J’ai aussi la chance de pouvoir faire appel à tout un panel d’expertises, me permettant d’accélérer la montée en expérience de ma propre équipe technique. Inversement, mes alter ego ont l’intelligence de faire appel à moi quand on aborde des domaines sur lesquels j’ai une expertise plus pointue que la leur. C’est important pour se sentir intégré à un grand groupe, qui sinon pourrait sembler complètement impersonnel.
Mon avis
Le rachat d’une entreprise est toujours un moment très anxiogène. Il est notamment très important de rassurer ses collègues, car tout le monde se met naturellement à craindre pour son emploi, son autonomie, ses responsabilités… Il est assez facile de devenir un peu irrationnel, il faut y faire attention.
Un rachat est idéalement une bonne nouvelle pour les investisseurs et le propriétaire de l’entreprise. Mais personne ne veut acheter une boîte qui risque de se vider de ses compétences (à moins de vouloir racheter une techno sans ses techniciens, une base clients sans les commerciaux qui y sont attachés, etc.). Un bon rachat nécessite donc un travail intelligent de préparation et d’accompagnement des salariés.

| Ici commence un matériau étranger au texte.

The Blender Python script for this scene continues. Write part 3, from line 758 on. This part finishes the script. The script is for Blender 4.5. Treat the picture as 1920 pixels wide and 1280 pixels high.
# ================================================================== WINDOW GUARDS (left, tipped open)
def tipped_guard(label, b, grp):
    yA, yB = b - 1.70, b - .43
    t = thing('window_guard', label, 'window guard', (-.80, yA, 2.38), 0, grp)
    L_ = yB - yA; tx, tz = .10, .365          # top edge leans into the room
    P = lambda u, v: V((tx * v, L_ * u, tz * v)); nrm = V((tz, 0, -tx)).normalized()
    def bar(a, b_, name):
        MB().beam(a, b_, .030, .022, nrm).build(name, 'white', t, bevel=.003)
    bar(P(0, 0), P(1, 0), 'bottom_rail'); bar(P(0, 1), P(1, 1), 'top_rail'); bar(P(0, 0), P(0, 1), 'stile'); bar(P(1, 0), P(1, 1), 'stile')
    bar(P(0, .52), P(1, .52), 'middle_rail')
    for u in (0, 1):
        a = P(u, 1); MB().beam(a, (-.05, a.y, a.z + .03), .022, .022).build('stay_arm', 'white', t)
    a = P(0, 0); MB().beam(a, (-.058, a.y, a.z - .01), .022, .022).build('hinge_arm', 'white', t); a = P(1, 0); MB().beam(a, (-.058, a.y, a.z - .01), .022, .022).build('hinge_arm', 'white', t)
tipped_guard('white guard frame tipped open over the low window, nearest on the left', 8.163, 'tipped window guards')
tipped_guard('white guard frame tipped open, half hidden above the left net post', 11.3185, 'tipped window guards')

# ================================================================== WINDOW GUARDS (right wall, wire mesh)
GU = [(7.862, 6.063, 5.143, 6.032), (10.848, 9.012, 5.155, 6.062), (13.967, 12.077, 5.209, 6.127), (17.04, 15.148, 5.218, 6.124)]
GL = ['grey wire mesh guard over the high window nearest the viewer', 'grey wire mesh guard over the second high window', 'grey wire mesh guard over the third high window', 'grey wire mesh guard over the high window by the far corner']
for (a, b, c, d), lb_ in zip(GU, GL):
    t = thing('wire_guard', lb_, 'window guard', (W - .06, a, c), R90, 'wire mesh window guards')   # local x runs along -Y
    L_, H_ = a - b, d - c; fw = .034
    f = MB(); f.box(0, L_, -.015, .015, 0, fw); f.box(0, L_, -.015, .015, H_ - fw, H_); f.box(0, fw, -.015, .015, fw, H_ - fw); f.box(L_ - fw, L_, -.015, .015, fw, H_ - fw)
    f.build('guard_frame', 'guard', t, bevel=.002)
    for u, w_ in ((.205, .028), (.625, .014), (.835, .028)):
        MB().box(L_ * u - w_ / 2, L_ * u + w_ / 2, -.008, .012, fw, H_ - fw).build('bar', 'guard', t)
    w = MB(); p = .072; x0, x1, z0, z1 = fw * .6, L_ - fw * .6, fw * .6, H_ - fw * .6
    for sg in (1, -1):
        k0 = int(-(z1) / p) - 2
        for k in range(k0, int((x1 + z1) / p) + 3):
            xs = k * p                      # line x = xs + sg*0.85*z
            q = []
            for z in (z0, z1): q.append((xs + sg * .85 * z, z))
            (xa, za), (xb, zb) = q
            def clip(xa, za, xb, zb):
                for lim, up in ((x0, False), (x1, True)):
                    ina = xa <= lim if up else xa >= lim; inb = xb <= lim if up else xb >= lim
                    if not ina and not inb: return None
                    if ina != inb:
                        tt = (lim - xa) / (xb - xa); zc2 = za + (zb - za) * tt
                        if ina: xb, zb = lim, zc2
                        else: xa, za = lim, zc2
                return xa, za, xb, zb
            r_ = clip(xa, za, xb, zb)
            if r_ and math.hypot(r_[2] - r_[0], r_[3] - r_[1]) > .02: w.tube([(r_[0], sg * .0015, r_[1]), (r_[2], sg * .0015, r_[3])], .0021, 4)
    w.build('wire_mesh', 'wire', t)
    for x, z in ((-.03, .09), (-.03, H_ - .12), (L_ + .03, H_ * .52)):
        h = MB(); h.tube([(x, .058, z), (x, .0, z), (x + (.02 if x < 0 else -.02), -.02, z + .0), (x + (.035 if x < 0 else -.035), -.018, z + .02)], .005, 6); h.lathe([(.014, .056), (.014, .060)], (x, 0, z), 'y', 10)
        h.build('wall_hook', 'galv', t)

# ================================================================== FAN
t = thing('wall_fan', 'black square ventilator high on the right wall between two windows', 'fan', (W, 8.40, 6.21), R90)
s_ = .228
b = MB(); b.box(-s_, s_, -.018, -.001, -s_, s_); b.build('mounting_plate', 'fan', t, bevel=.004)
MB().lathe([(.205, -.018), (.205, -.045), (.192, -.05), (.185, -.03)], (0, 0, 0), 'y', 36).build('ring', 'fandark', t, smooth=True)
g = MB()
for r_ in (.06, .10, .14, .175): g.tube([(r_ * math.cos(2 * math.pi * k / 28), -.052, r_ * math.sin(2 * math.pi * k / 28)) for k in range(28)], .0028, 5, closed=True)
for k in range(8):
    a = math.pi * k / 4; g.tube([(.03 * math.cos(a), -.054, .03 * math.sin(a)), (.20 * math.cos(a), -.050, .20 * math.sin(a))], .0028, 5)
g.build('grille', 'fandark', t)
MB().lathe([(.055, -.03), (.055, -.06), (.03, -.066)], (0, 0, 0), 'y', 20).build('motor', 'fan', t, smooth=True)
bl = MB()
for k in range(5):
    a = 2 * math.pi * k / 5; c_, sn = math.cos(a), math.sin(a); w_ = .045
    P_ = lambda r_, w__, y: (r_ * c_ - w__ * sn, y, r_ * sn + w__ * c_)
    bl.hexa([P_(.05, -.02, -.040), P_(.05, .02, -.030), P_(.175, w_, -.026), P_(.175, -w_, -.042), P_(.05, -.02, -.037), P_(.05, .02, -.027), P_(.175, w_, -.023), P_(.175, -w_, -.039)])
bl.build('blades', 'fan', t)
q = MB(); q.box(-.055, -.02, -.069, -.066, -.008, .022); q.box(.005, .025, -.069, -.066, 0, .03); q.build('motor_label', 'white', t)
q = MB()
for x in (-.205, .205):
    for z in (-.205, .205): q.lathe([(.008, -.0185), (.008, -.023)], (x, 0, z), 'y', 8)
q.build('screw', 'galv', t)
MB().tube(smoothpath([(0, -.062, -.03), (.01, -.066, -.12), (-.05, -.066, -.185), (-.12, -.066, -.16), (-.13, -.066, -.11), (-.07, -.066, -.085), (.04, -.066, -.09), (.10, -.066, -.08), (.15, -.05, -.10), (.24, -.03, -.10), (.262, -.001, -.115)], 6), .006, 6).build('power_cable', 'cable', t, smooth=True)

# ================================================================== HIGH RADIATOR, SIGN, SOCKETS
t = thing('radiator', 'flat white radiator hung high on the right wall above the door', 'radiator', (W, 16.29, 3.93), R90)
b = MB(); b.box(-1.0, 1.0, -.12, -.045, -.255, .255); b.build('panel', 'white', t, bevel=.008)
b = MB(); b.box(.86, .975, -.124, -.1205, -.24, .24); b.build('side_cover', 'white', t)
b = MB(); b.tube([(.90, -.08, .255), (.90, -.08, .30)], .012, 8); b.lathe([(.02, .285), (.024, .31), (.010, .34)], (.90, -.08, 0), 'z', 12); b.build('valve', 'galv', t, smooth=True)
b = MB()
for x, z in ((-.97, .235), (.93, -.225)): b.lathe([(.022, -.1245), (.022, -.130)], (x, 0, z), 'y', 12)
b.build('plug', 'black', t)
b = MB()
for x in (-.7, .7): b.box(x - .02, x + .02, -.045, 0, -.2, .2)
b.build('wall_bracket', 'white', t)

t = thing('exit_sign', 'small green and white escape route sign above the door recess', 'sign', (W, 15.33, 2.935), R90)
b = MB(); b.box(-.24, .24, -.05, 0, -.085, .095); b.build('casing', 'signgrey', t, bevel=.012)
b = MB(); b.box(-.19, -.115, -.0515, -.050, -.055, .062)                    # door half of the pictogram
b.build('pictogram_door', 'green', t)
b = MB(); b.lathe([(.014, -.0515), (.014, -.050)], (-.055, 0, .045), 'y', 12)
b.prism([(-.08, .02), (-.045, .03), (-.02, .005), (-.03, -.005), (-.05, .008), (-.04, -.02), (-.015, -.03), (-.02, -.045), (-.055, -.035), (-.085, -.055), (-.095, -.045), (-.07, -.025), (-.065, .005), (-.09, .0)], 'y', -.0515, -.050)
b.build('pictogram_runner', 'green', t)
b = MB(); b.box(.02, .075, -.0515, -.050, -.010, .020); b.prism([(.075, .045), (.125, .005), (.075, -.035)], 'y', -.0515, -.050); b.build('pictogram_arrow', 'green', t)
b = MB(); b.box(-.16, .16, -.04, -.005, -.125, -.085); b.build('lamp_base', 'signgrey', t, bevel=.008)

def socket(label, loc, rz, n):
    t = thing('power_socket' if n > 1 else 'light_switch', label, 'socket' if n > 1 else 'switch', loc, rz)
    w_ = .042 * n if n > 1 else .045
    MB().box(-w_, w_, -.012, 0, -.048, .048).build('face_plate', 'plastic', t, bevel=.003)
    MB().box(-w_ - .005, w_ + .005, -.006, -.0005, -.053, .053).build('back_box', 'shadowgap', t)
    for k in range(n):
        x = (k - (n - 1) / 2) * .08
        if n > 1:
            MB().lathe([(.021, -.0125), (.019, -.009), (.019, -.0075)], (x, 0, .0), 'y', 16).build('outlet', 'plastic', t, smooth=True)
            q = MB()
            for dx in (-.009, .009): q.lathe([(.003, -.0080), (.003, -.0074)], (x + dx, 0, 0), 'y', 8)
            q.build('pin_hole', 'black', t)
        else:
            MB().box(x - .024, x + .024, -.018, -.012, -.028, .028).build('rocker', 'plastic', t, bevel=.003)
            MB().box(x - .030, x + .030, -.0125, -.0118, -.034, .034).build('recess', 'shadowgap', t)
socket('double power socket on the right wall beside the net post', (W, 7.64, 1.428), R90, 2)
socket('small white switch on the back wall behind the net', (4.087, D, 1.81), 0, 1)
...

Les quelques points importants en cas de rachat :
- Ne vous mettez pas dans une position « nous contre eux ». Tout le monde s’en rend compte, c’est improductif, ça vous dessert.
- Essayez d’apprendre rapidement le vocabulaire et le jargon propres à vos nouveaux collègues. Cela réduira grandement les frictions. Mais il faut aussi leur expliquer votre propre jargon, leur faire comprendre qu’ils doivent l’intégrer s’ils veulent comprendre votre métier.
- Distinguez au plus tôt les quelques interlocuteurs-clés avec qui vous allez travailler. Tentez d’en trouver quelques-uns à des postes très différents, qui vous semblent sympas ; vous pourrez les contacter pour qu’ils vous aiguillent vers la bonne personne, quand vous ne saurez pas qui appeler pour avoir la bonne information. Ça, c’est sans prix.